I assume you didn't go to Beijing to invest in the banks, Mq.
China looks to foreign investors as part of bailout plan for state banks
The government will transform some of the state banks into public shareholding companies, paving the way for the introduction of outside investors, Liu Mingkang, chairman of the China Banking Regulatory Commission (CBRC), told Wednesday's edition of the China Daily.
The report follows an announcement by the State Council Tuesday that it had injected 45 billion dollars from the foreign reserves into the Bank of China and the China Construction Bank to bolster their balance sheets.
The bailout is only the first step in a government strategy that could see it pour as much as 100 billion dollars into the banking system as part of efforts to make banks solvent in preparation for a stockmarket listing, the Financial Times reported, quoting unnamed government officials.
The amount and timing of additonal injections have yet to be decided.
"The proposal was for more than 100 billion dollars to be earmarked for recapitalisation," a senior financial official told the Financial Times.

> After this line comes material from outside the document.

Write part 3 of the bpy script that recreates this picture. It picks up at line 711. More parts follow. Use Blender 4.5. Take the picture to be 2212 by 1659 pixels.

Analysts have long speculated that Beijing will be forced to inject public funds to rescue the debt-ridden sector that for years handed out easy loans to China's money-losing state enterprises.

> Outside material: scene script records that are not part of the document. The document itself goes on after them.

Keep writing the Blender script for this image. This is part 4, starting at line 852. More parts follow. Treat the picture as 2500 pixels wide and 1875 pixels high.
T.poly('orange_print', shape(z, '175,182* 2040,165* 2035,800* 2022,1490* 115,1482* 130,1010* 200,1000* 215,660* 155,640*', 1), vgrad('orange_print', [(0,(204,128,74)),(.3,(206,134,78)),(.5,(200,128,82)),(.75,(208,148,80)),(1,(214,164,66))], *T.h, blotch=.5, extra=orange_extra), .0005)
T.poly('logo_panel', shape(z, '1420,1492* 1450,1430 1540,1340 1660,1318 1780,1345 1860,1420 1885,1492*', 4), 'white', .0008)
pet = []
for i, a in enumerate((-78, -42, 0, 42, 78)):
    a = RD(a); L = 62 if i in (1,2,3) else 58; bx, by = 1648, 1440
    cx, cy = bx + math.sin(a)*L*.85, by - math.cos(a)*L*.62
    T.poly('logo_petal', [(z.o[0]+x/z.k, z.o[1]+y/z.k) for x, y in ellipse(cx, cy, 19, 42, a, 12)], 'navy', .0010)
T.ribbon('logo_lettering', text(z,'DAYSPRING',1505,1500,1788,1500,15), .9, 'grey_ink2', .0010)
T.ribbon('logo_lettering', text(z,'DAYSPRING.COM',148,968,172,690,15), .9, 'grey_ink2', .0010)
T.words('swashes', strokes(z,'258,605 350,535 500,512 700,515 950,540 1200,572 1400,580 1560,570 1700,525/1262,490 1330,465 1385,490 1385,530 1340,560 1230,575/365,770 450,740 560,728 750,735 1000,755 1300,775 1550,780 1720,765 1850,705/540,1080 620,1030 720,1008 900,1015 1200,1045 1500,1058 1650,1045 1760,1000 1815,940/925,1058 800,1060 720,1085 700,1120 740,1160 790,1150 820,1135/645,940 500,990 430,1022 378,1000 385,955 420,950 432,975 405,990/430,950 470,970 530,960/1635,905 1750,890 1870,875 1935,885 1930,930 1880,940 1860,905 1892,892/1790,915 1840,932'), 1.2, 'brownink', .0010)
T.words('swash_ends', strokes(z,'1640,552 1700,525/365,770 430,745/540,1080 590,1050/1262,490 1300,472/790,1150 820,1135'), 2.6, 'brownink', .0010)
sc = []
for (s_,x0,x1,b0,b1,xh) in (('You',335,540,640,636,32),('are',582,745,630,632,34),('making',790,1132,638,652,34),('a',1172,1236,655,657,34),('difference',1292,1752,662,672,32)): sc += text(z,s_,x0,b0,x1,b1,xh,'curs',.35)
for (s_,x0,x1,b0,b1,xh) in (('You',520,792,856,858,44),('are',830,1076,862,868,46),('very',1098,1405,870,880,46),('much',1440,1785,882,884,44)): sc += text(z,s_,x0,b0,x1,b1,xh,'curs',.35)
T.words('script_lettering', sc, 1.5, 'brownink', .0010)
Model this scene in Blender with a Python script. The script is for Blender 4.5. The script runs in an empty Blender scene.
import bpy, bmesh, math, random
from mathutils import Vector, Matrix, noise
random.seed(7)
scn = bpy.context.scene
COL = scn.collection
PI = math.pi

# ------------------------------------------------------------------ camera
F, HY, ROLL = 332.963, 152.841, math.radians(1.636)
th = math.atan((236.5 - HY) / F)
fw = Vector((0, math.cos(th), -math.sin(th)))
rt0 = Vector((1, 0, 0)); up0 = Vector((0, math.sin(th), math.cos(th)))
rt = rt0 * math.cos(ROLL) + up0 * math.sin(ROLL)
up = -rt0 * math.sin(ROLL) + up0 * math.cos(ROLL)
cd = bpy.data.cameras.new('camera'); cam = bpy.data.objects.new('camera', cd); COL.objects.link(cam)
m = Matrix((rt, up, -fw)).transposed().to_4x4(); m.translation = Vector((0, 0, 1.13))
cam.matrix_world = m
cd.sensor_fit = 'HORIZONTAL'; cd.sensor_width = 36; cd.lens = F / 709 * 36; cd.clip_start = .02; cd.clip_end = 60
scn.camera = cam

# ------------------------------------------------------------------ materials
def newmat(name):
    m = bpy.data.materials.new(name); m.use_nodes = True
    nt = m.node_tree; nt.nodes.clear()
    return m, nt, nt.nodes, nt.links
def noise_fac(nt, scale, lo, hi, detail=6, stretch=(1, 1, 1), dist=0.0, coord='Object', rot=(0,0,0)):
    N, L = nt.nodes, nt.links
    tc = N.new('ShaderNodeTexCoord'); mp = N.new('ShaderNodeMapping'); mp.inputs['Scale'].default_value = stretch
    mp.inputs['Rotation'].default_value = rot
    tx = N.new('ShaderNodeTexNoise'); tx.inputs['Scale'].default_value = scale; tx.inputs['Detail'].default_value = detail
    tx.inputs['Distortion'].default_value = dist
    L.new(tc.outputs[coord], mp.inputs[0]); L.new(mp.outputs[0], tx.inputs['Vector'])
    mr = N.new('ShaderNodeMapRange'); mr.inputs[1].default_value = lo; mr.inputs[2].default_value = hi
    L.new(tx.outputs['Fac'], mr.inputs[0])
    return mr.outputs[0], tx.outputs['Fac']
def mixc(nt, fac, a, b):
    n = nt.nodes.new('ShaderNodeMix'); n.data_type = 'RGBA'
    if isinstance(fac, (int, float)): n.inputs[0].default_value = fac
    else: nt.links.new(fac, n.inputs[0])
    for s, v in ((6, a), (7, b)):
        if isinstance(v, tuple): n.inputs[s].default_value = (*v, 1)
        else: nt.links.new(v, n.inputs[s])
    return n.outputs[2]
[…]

The FT said that the Industrial and Commercial Bank of China will be the next to receive a tranche of the country's 400 billion dollars in foreign exchange reserves.
Officials hope the cash injection will not only make the banks more attractive to foreign investors but also help reduce bad loan ratios to around 10 percent, a level that would at least allow a listing on the domestic or Hong Kong markets.

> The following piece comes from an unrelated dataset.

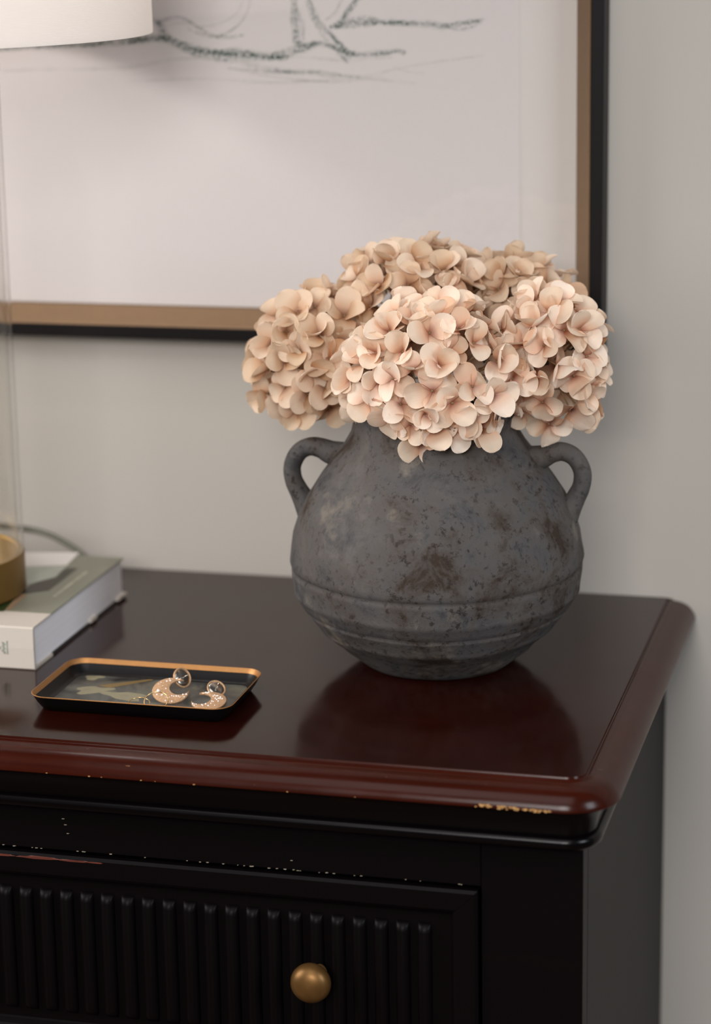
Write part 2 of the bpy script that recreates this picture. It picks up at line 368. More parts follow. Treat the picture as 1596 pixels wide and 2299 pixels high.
HEADS = {"front": [[-0.1069, -0.232, 1.077], [0.062, 0.055, 0.055], [[-0.0912, -0.2818, 1.0957], [-0.1007, -0.2693, 1.1171], [-0.1014, -0.2845, 1.0615], [-0.0822, -0.2724, 1.0468], [-0.1396, -0.2717, 1.1017], [-0.1317, -0.2637, 1.1162], [-0.13, -0.2457, 1.1262], [-0.1459, -0.2737, 1.0678], [-0.1242, -0.284, 1.086], [-0.1081, -0.2682, 1.0356], [-0.0542, -0.2549, 1.0947], [-0.07, -0.2622, 1.1092], [-0.0684, -0.275, 1.0802], [-0.1002, -0.2405, 1.131], [-0.0805, -0.2243, 1.1262], [-0.0585, -0.2181, 1.1118], [-0.0562, -0.2631, 1.0711], [-0.1181, -0.2785, 1.1046], [-0.0458, -0.2409, 1.0801], [-0.1621, -0.2569, 1.0794], [-0.0817, -0.2816, 1.0691], [-0.0812, -0.2599, 1.1186]]], "left": [[-0.2055, -0.185, 1.0797], [0.044, 0.044, 0.049], [[-0.217, -0.2125, 1.0437], [-0.1815, -0.2026, 1.1158], [-0.187, -0.2244, 1.087], [-0.2005, -0.2287, 1.0776], [-0.1963, -0.2218, 1.1045], [-0.2095, -0.2273, 1.0923], [-0.222, -0.2255, 1.0848], [-0.1952, -0.1844, 1.1273], [-0.203, -0.2061, 1.1226], [-0.2146, -0.2109, 1.118], [-0.2225, -0.2183, 1.1055], [-0.2345, -0.2153, 1.0944], [-0.2393, -0.2129, 1.075], [-0.244, -0.2012, 1.0535], [-0.2234, -0.2225, 1.0637], [-0.1915, -0.2246, 1.0652]]], "top": [[-0.1387, -0.155, 1.1177], [0.055, 0.046, 0.042], [[-0.1547, -0.1763, 1.1528], [-0.135, -0.1761, 1.1549], [-0.1214, -0.1449, 1.1591], [-0.101, -0.1428, 1.1541], [-0.1771, -0.1765, 1.1405], [-0.1557, -0.1926, 1.1381], [-0.134, -0.1943, 1.1392], [-0.1107, -0.1778, 1.1473], [-0.104, -0.1852, 1.1351], [-0.1281, -0.1838, 1.1495]]], "right": [[-0.0284, -0.188, 1.0831], [0.037, 0.042, 0.05], [[-0.0263, -0.2252, 1.0601], [-0.0408, -0.2241, 1.1025], [-0.0252, -0.2266, 1.1024], [-0.0447, -0.2037, 1.1239], [-0.0234, -0.2113, 1.1241], [-0.0122, -0.2167, 1.1122], [-0.0043, -0.2197, 1.0793], [-0.0301, -0.2298, 1.0785], [-0.0443, -0.2141, 1.0504], [-0.0244, -0.21, 1.0408], [0.0035, -0.1853, 1.0573], [-0.0081, -0.2117, 1.0522], [0.0031, -0.2088, 1.0921], [-0.0027, -0.2067, 1.1114], [-0.0155, -0.2271, 1.0883]]], "back": [[-0.0638, -0.13, 1.112], [0.044, 0.038, 0.034], [[-0.0583, -0.1497, 1.1407], [-0.038, -0.1483, 1.1342], [-0.0717, -0.1601, 1.1319], [-0.0447, -0.1585, 1.1289], [-0.0266, -0.1454, 1.1238]]]}
COVER_WHITE = [[-0.5002, -0.0898, 0.8845], [-0.4513, -0.0803, 0.8845], [-0.4474, -0.1195, 0.8845], [-0.483, -0.132, 0.8845]]
COVER_LIGHT = [[-0.483, -0.132, 0.8845], [-0.4464, -0.1221, 0.8845], [-0.4431, -0.1558, 0.8845], [-0.4581, -0.1815, 0.8845]]
COVER_DARK = [[-0.4546, -0.1808, 0.8845], [-0.4439, -0.1286, 0.8845], [-0.4348, -0.1268, 0.8845], [-0.434, -0.1938, 0.8845], [-0.454, -0.2107, 0.8845]]
COVER_TEXT = [[-0.4243, -0.2087, 0.8845], [-0.4236, -0.1356, 0.8845]]
COVER_STRIP = [[-0.4479, -0.2511, 0.8845], [-0.444, -0.2516, 0.8845], [-0.4469, -0.2093, 0.8845], [-0.4536, -0.2068, 0.8845]]
COVER_LEAF = [[-0.4571, -0.2579, 0.8845], [-0.4474, -0.256, 0.8845], [-0.4535, -0.2119, 0.8845], [-0.4632, -0.2254, 0.8845]]

ZT = 0.85          # height of the dresser's top surface

# ------------------------------------------------------------------ room
w = MB().box(-2.6, 2.4, 0.0, 0.12, 0.0, 2.7).build('wall_back', MATS['wall_paint']); tag(w, kind='structure')
w = MB().box(-2.6, 2.4, -4.2, 0.12, -0.1, 0.0).build('floor', MATS['floor_oak']); tag(w, kind='structure')

# ------------------------------------------------------------------ dresser
XO, YF = 0.0630, -0.459          # outer front right of the top
XL = XO - 1.06                    # outer left
YB = -0.002
dresser = empty('dresser', ((XO+XL)/2, -0.23, 0))
tag(dresser, 'black painted dresser with glossy red mahogany top and fluted drawers', 'dresser')
R0 = 0.036
def dring(o, z, seg=10):
    # front corners are rounded, the back is square against the wall
    r = max(R0+o, 0.0006); x0, x1, y0, y1 = XL-o, XO+o, YF-o, YB
    out = []
    for cx, cy, a0 in ((x1-r, y0+r, -PI/2), (x0+r, y0+r, PI)):
        arc = [(cx+r*math.cos(a0+k*PI/2/seg), cy+r*math.sin(a0+k*PI/2/seg), z) for k in range(seg+1)]
        out.append(arc)
    return out[1] + out[0] + [(x1, y1, z), (x0, y1, z)]
top_prof = [(-0.0236, 0.0), (-0.0233, -0.0004), (-0.0230, -0.0016), (-0.0222, -0.0019), (-0.0216, -0.0016), (-0.0212, -0.0009), (-0.0203, -0.0006), (-0.0194, -0.0010), (-0.0188, -0.0019), (-0.0176, -0.0023)]
board = MB().loft([dring(o, ZT+z) for o, z in [(-0.030, -0.006)] + [top_prof[0]]], True, True).build('top_board', MATS['mahogany'], dresser, True, 25)
edge_prof = top_prof + [(-0.0150, -0.0026), (-0.0110, -0.0037), (-0.0074, -0.0054), (-0.0042, -0.0080), (-0.0018, -0.0114), (-0.0005, -0.0142), (0.0, -0.0160), (0.0001, -0.0168), (-0.0008, -0.0176), (-0.0040, -0.0180), (-0.030, -0.0180)]
MB().loft([dring(o, ZT+z) for o, z in edge_prof], False, False).build('edge_moulding', MATS['mahogany_edge'], dresser, True, 40)
corn = [(-0.030, -0.0180), (-0.0065, -0.0180), (-0.0080, -0.0200), (-0.0112, -0.0240), (-0.0138, -0.0290), (-0.0152, -0.0345), (-0.0156, -0.0380),
        (-0.0166, -0.0384), (-0.0166, -0.0396), (-0.0140, -0.0402), (-0.0122, -0.0420), (-0.0116, -0.0446), (-0.0124, -0.0474), (-0.0146, -0.0494), (-0.0190, -0.0500), (-0.030, -0.0500)]
MB().loft([dring(o, ZT+z) for o, z in corn], False, False).build('cornice', MATS['black_gloss'], dresser, True, 50)
XB, YFB = 0.0392, -0.430
XBL = XL + (XO - XB)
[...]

Once the four banks, including the Agricultural Bank of China, have the "right conditions" in place for restructuring or issuing shares, the government will "especially usher in foreign companies as strategic investors", Liu said.
Foreign investment in them will improve the banks' corporate governance, drive forward internal control reforms, improve their financial performance and strengthen their international competitiveness, he said.
The CBRC has set a target of reducing the banks non-performing loan (NPL) ratio to 15 percent by 2005 from current official levels of around 23 percent.
Regulators, however, are looking to accelerate reforms, namely tackling the NPL overhang, which economists estimate actually run at 40 to 45 percent at the four main banks, as the sector prepares to fully open up to foreign competition by end-2006 under promises made when China joined the World Trade Organisation.
Separately, Standard and Poor's Rating Service upgraded the outlooks on the 'BB+' long-term foreign currency counterparty credit ratings of Bank of China and China Construction Bank to positive from stable.
The fund injection, it said, could accelerate the two state banks' reform and help resolve problem loans but stressed further action was required to "underpin the longer-term solvency of the banking sector".
It estimated NPLs account for about 45 percent of all loan assets in China's banking system.
For its part, the Bank of China aims to reduce its NPL ratio to below 10 percent ahead of its planned domestic listing sometime in 2005, while the China Construction Bank is similarly trying to trim its bad debt burden.
The Industrial and Commercial Bank of China and the Agricultural Bank of China are further away from gaining a listing but they are also expected to receive a similar helping hand, analysts said.